A Constitution to Institutionalize the Dictatorship

More than three million copies of the constitutional text are for sale. The referendum will be held on February 24. (14ymedio)

14ymedio bigger14ymedio, Reinaldo Escobar, Havana, January 10, 2019 — A close reading of the final version of the new Constitution of the Republic, which will be submitted to a referendum on February 24, allows the conclusion that none of the 760 changes made by the drafting commission does anything to alter the negative opinion that was held of the draft.

Perhaps the best example was the change suffered by Article 5 and not just because of the return of the concept of communism that generated so much discussion, but the mocking introduction of the conjunction “and” to substitute the hyphen in the word “Marxist-Leninist.” According to the explanation, “in the opinion of various academics it was a formulation with a Stalinist tinge.”

In second place is the balancing act performed to make the controversial Article 68 disappear and in its place introduce similar precepts in Article 82. The celebration that the most conservative anticipated for the supposed victory was frustrated upon realizing that the door that would open the path to marriage equality had only changed places.

However, for the LGBT community the new article also has a bittersweet flavor since it sets a period of up to two years to define who can get married. This postponement evidently seeks to prevent a negative vote in the referendum from those opposed to these unions.

Another change that has passed unnoticed is that regarding legal rights (Article 49), which previously indicated that “no person can be obligated to testify against himself, his spouse, or relatives up to the fourth degree of consanguinity and second of affinity,” while now (Article 95) “common-law partner” is included.

In Article 95 itself the order is expressed that in a penal process, persons can have access to “legal assistance from the beginning of the process.” This has perhaps been one of the most-exhibited aspects as a demonstration of the respect toward rights in the future, but it shows the lack of due-process guarantees from which numerous citizens have suffered since that precept was eliminated.

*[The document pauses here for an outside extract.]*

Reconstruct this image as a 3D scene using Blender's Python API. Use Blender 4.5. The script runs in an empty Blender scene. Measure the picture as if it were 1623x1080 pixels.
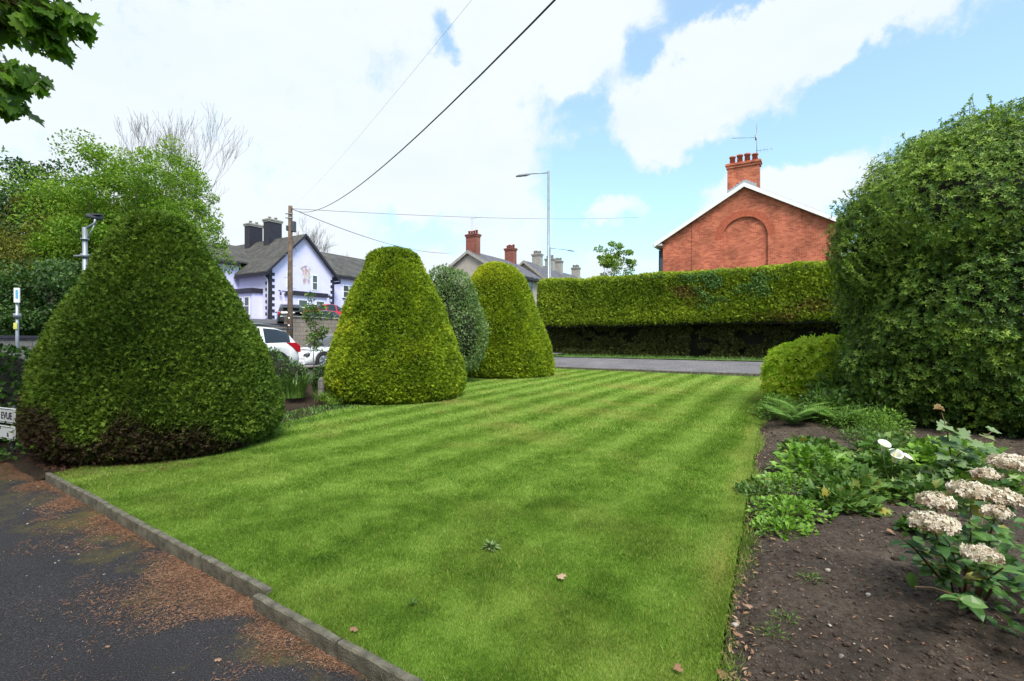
import bpy, bmesh, math, random
import numpy as np
from mathutils import Vector, Matrix
random.seed(7); rng = np.random.default_rng(11)
S = bpy.context.scene
COL = S.collection
rad = math.radians

# ------------------------------------------------------------ camera
cd = bpy.data.cameras.new('camera'); cam = bpy.data.objects.new('camera', cd); COL.objects.link(cam)
cam.location = (0, 0, 1.6); cam.rotation_euler = (rad(90), 0, 0)
cd.sensor_width = 36; cd.lens = 17.75; cd.clip_start = 0.05; cd.clip_end = 3000
S.camera = cam

# ------------------------------------------------------------ exposure, sun
S.view_settings.view_transform = 'Standard'; S.view_settings.look = 'None'
S.view_settings.exposure = 0.98; S.view_settings.gamma = 1
SUN_EL, SUN_AZ = 54, 163          # azimuth clockwise from +Y: the sun stands high behind the camera
sd = bpy.data.lights.new('sun', 'SUN'); sun = bpy.data.objects.new('sun', sd); COL.objects.link(sun)
sd.energy = 2.6; sd.angle = rad(24); sd.color = (1.0, 0.95, 0.86)
sdir = Vector((math.sin(rad(SUN_AZ))*math.cos(rad(SUN_EL)), math.cos(rad(SUN_AZ))*math.cos(rad(SUN_EL)), math.sin(rad(SUN_EL))))
sun.rotation_euler = sdir.to_track_quat('Z', 'Y').to_euler()

# ------------------------------------------------------------ sky
W = bpy.data.worlds.new('World'); S.world = W; W.use_nodes = True
def build_sky():
    nt = W.node_tree; N = nt.nodes; L = nt.links; N.clear()
    def nd(t, **k):
        n = N.new(t)
        for a, b in k.items(): setattr(n, a, b)
        return n
    def mth(op, a, b=None, c=None, clamp=False):
        n = nd('ShaderNodeMath', operation=op, use_clamp=clamp)
        for i, v in enumerate((a, b, c)):
            if v is None: continue
            if isinstance(v, (int, float)): n.inputs[i].default_value = v
            else: L.new(v, n.inputs[i])
        return n.outputs[0]
    out = nd('ShaderNodeOutputWorld'); bg = nd('ShaderNodeBackground'); bg.inputs['Strength'].default_value = 0.115
    sky = nd('ShaderNodeTexSky', sky_type='NISHITA', sun_disc=False)
    sky.sun_elevation = rad(SUN_EL); sky.sun_rotation = rad(SUN_AZ); sky.air_density = 1.0; sky.dust_density = 1.5; sky.ozone_density = 1.5
    tc = nd('ShaderNodeTexCoord')
    sep = nd('ShaderNodeSeparateXYZ'); L.new(tc.outputs['Generated'], sep.inputs[0])
    X, Y, Z = sep.outputs
    # flat cloud layer coordinates for natural perspective
    zz = mth('ADD', mth('MAXIMUM', Z, 0.0), 0.16)
    cb = nd('ShaderNodeCombineXYZ'); L.new(mth('DIVIDE', X, zz), cb.inputs[0]); L.new(mth('DIVIDE', Y, zz), cb.inputs[1])
    n1 = nd('ShaderNodeTexNoise'); n1.inputs['Scale'].default_value = 1.15; n1.inputs['Detail'].default_value = 9; n1.inputs['Roughness'].default_value = 0.6
    L.new(cb.outputs[0], n1.inputs['Vector'])
    n2 = nd('ShaderNodeTexNoise'); n2.inputs['Scale'].default_value = 5.5; n2.inputs['Detail'].default_value = 8; n2.inputs['Roughness'].default_value = 0.62
    L.new(tc.outputs['Generated'], n2.inputs['Vector'])
    n3 = nd('ShaderNodeTexNoise'); n3.inputs['Scale'].default_value = 13; n3.inputs['Detail'].default_value = 10; n3.inputs['Roughness'].default_value = 0.68; n3.inputs['Distortion'].default_value = .4; L.new(tc.outputs['Generated'], n3.inputs['Vector'])
    # slightly warped direction for the cloud banks
    wv = nd('ShaderNodeVectorMath', operation='MULTIPLY_ADD')
    L.new(n2.outputs['Color'], wv.inputs[0]); wv.inputs[1].default_value = (0.26, 0.26, 0.26); wv.inputs[2].default_value = (0, 0, 0)
    sb = nd('ShaderNodeVectorMath', operation='SUBTRACT'); L.new(wv.outputs[0], sb.inputs[0]); sb.inputs[1].default_value = (0.13, 0.13, 0.13)
    ad = nd('ShaderNodeVectorMath', operation='ADD'); L.new(tc.outputs['Generated'], ad.inputs[0]); L.new(sb.outputs[0], ad.inputs[1])
    nrm = nd('ShaderNodeVectorMath', operation='NORMALIZE'); L.new(ad.outputs[0], nrm.inputs[0])
    def D(u, v): return Vector(((u-811.5)/800, 1, (540-v)/800)).normalized()
    def blob(d, r, stretch=None):
        m = nd('ShaderNodeVectorMath', operation='SUBTRACT'); L.new(nrm.outputs[0], m.inputs[0]); m.inputs[1].default_value = d
        src = m.outputs[0]
        if stretch:
            # direction of elongation, factor
            e, f = stretch
            dp = nd('ShaderNodeVectorMath', operation='DOT_PRODUCT'); L.new(src, dp.inputs[0]); dp.inputs[1].default_value = e
            sc = nd('ShaderNodeVectorMath', operation='SCALE'); sc.inputs[0].default_value = e; L.new(mth('MULTIPLY', dp.outputs['Value'], 1-1/f), sc.inputs['Scale'])
            s2 = nd('ShaderNodeVectorMath', operation='SUBTRACT'); L.new(src, s2.inputs[0]); L.new(sc.outputs[0], s2.inputs[1]); src = s2.outputs[0]
        ln = nd('ShaderNodeVectorMath', operation='LENGTH'); L.new(src, ln.inputs[0])
        mr = nd('ShaderNodeMapRange', interpolation_type='SMOOTHSTEP'); L.new(ln.outputs['Value'], mr.inputs['Value'])
        mr.inputs['From Min'].default_value = r; mr.inputs['From Max'].default_value = 0; mr.inputs['To Min'].default_value = 0; mr.inputs['To Max'].default_value = 1
        return mr.outputs['Result']
    # clear patch bank: blue streaks
    blue = None
    def bl(u0, v0, u1, v1, r, w=1.0):
        nonlocal blue
        a, b = D(u0, v0), D(u1, v1); e = (b-a); ln = e.length; c = (a+b).normalized()
        st = (e.normalized(), 1+ln/(2*r)*1.0) if ln > 0.02 else None
        o = mth('MULTIPLY', blob(c, r, st), w)
        blue = o if blue is None else mth('ADD', blue, o)
    s3 = nd('ShaderNodeSeparateXYZ'); L.new(nrm.outputs[0], s3.inputs[0])
    ux = mth('ADD', s3.outputs[0], mth('MULTIPLY', s3.outputs[2], -.13))
    r1 = nd('ShaderNodeMapRange', interpolation_type='SMOOTHSTEP'); L.new(ux, r1.inputs['Value']); r1.inputs['From Min'].default_value = -.05; r1.inputs['From Max'].default_value = .10; r1.inputs['To Max'].default_value = 1.15
    blue = r1.outputs['Result']
    bl(545, 365, 740, 388, 0.06, .7)
    bl(690, 66, 705, 62, 0.045, .6)
    white = None
    def wl(u0, v0, u1, v1, r, w=1.0):
        nonlocal white
        a, b = D(u0, v0), D(u1, v1); e = (b-a); ln = e.length; c = (a+b).normalized()
        st = (e.normalized(), 1+ln/(2*r)) if ln > 0.02 else None
        o = mth('MULTIPLY', blob(c, r, st), w)
        white = o if white is None else mth('ADD', white, o)
    wl(1110, 45, 1640, -10, 0.105, 1.3)
    wl(930, 235, 1250, 130, 0.105, 1.5)
    wl(1075, 95, 1330, 45, 0.085, 1.3)
    wl(905, 115, 945, 112, 0.095, 1.4)
    wl(830, -30, 1010, -10, 0.13, 1.6)
    wl(925, 350, 1010, 330, 0.05, .9)
    wl(1060, 375, 1430, 245, 0.11, 1.5)
    wl(860, 420, 1330, 420, 0.09, .9)
    wl(1480, 250, 1640, 215, 0.06, .7)
    m = mth('SUBTRACT', blue, mth('MULTIPLY', white, 1.15))
    det = mth('ADD', mth('MULTIPLY', mth('SUBTRACT', n2.outputs['Fac'], 0.5), 1.7), mth('MULTIPLY', mth('SUBTRACT', n3.outputs['Fac'], 0.5), 1.3))
    m = mth('SUBTRACT', m, det)
    mr = nd('ShaderNodeMapRange', interpolation_type='SMOOTHSTEP'); L.new(m, mr.inputs['Value'])
    mr.inputs['From Min'].default_value = 0.12; mr.inputs['From Max'].default_value = 0.75
    # behind the camera: broken cloud
    back = nd('ShaderNodeMapRange', interpolation_type='SMOOTHSTEP'); L.new(n1.outputs['Fac'], back.inputs['Value'])
    back.inputs['From Min'].default_value = 0.6; back.inputs['From Max'].default_value = 0.5
    isb = nd('ShaderNodeMapRange'); L.new(Y, isb.inputs['Value']); isb.inputs['From Min'].default_value = 0.1; isb.inputs['From Max'].default_value = -0.3
    clear = mth('MAXIMUM', mr.outputs['Result'], mth('MULTIPLY', mth('SUBTRACT', 1.0, back.outputs['Result']), isb.outputs['Result']))
    # cloud colour: bright, with faint grey-blue undersides
    cr = nd('ShaderNodeValToRGB'); cr.color_ramp.elements[0].position = 0.34; cr.color_ramp.elements[0].color = (4.0, 4.25, 4.6, 1)
    cr.color_ramp.elements[1].position = 0.54; cr.color_ramp.elements[1].color = (4.45, 4.55, 4.72, 1)
    L.new(n1.outputs['Fac'], cr.inputs['Fac'])
    br = nd('ShaderNodeMix', data_type='RGBA', blend_type='MULTIPLY'); br.inputs['Factor'].default_value = 1
    L.new(sky.outputs[0], br.inputs['A']); br.inputs['B'].default_value = (1.25, 1.5, 1.42, 1)
    mx = nd('ShaderNodeMix', data_type='RGBA'); L.new(clear, mx.inputs['Factor']); L.new(cr.outputs[0], mx.inputs['A']); L.new(br.outputs['Result'], mx.inputs['B'])
    # a thin milky veil over the blue as well
    vl = nd('ShaderNodeMix', data_type='RGBA'); vl.inputs['Factor'].default_value = 0.30; L.new(mx.outputs['Result'], vl.inputs['A']); vl.inputs['B'].default_value = (3.3, 4.2, 4.8, 1)
    L.new(vl.outputs['Result'], bg.inputs['Color']); L.new(bg.outputs[0], out.inputs['Surface'])
build_sky()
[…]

It would be worthwhile to do a study of the ups and downs that the concept of “concentration of ownership” has been subjected to. Since its appearance in the guidelines of the VI Congress, passing through what was added in the VII Congress’s version and later in the Conceptualization of the Model project, the topic arrived at the final version of the Constitution rather decaffeinated.

Article 22 of the draft said: “The State regulates that no concentration of ownership exists in legal persons or non-state entities, in order to preserve the limits compatible with the socialist values of equity and social justice.”

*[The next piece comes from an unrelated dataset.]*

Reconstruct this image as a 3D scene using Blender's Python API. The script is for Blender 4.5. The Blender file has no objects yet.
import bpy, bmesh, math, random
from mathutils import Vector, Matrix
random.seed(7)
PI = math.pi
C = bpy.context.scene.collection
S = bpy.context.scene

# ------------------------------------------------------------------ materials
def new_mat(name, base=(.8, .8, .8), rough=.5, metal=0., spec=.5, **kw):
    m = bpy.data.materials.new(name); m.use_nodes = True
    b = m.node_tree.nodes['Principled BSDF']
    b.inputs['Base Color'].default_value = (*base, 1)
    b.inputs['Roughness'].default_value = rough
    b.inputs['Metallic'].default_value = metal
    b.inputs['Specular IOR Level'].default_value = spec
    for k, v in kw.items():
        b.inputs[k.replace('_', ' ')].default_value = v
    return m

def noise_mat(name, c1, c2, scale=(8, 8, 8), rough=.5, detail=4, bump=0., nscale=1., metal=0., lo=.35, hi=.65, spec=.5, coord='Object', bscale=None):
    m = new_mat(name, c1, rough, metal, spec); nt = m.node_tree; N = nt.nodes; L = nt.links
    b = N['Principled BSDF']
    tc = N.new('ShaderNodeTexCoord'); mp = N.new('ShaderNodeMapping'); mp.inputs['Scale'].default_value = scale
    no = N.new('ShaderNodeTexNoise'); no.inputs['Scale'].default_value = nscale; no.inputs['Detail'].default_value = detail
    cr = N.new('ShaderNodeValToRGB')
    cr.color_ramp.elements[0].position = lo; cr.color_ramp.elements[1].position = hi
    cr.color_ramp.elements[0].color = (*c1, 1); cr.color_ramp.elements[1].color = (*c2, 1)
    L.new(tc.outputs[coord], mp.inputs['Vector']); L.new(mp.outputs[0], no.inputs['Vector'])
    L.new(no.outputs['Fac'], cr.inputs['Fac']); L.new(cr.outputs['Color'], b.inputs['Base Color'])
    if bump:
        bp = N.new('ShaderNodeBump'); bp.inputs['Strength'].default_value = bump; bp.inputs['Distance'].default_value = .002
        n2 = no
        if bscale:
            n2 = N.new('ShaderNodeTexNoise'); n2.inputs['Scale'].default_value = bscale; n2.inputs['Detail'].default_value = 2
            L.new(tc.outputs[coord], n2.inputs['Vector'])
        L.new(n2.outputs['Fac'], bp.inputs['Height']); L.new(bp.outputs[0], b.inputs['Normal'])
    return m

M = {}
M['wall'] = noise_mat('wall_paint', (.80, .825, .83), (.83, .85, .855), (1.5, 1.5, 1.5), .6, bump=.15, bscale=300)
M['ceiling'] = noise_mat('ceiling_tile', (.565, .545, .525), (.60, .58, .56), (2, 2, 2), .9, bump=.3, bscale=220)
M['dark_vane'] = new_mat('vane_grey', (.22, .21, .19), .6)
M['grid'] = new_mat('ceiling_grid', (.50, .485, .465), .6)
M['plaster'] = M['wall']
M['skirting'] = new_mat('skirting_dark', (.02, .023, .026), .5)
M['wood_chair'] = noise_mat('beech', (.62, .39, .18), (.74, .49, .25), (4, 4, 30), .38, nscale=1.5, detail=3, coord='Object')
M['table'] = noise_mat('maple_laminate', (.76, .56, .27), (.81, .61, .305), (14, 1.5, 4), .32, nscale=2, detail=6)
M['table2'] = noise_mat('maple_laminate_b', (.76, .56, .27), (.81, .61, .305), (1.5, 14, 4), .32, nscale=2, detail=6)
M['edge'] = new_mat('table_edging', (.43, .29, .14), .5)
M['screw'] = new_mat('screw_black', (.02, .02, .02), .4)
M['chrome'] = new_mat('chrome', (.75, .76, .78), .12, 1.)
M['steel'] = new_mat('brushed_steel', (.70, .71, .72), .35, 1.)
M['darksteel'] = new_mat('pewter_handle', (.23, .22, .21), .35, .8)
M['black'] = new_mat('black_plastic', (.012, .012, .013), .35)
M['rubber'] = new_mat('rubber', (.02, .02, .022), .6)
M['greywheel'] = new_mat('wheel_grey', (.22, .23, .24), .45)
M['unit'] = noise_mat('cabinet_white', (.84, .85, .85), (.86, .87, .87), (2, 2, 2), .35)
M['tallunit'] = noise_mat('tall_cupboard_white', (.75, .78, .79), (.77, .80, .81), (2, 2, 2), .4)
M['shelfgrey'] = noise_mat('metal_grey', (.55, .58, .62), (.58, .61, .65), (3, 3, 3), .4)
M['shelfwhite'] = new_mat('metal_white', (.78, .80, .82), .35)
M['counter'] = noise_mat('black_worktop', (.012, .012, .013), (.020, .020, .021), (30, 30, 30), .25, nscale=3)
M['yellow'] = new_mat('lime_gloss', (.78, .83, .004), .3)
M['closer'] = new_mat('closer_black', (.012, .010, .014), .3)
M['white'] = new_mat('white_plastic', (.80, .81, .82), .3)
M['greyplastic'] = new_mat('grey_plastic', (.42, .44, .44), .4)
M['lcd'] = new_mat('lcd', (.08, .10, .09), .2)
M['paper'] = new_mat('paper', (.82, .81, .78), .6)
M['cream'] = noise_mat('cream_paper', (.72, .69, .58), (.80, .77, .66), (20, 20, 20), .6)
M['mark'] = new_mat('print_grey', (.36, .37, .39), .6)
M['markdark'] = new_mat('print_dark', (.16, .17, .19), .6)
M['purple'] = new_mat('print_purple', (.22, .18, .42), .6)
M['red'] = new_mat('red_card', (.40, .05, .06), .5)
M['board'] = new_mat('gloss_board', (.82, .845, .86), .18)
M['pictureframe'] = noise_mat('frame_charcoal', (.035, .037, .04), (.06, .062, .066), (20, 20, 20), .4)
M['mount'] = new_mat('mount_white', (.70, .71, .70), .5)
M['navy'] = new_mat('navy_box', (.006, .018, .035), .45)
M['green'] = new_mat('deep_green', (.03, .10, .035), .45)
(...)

In the new version Article 30 says this: “The concentration of ownership in legal persons or non-state entities is regulated by the State, which additionally guarantees a more and more just redistribution of wealth in order to preserve the limits…”

Having maintained the concept of the irrevocability of the socialist system and the position of the only Party as the ruling political force justifies the assessment that the main thing that should have changed has not changed.

With the validity of those two pillars any attempt to compare the draft submitted to debate with the final version approved by Parliament is a true waste of time, even when one has the noble intent of itemizing the details that can be considered positive to contrast them with the negative. In addition to a sterile exercise it can be considered a pernicious habit.

The truly useful thing seems to be using space, energy, and talent to find a way to prevent the definitive insitutionalization of the dictatorship. There remains little time and it’s necessary to hurry up and settle on a consensus so that Cubans don’t suffer the same fate as the unsuspecting rabbits from the fable, who wasted their precious opportunity to save themselves debating over the breed of the hunting dogs drawing near.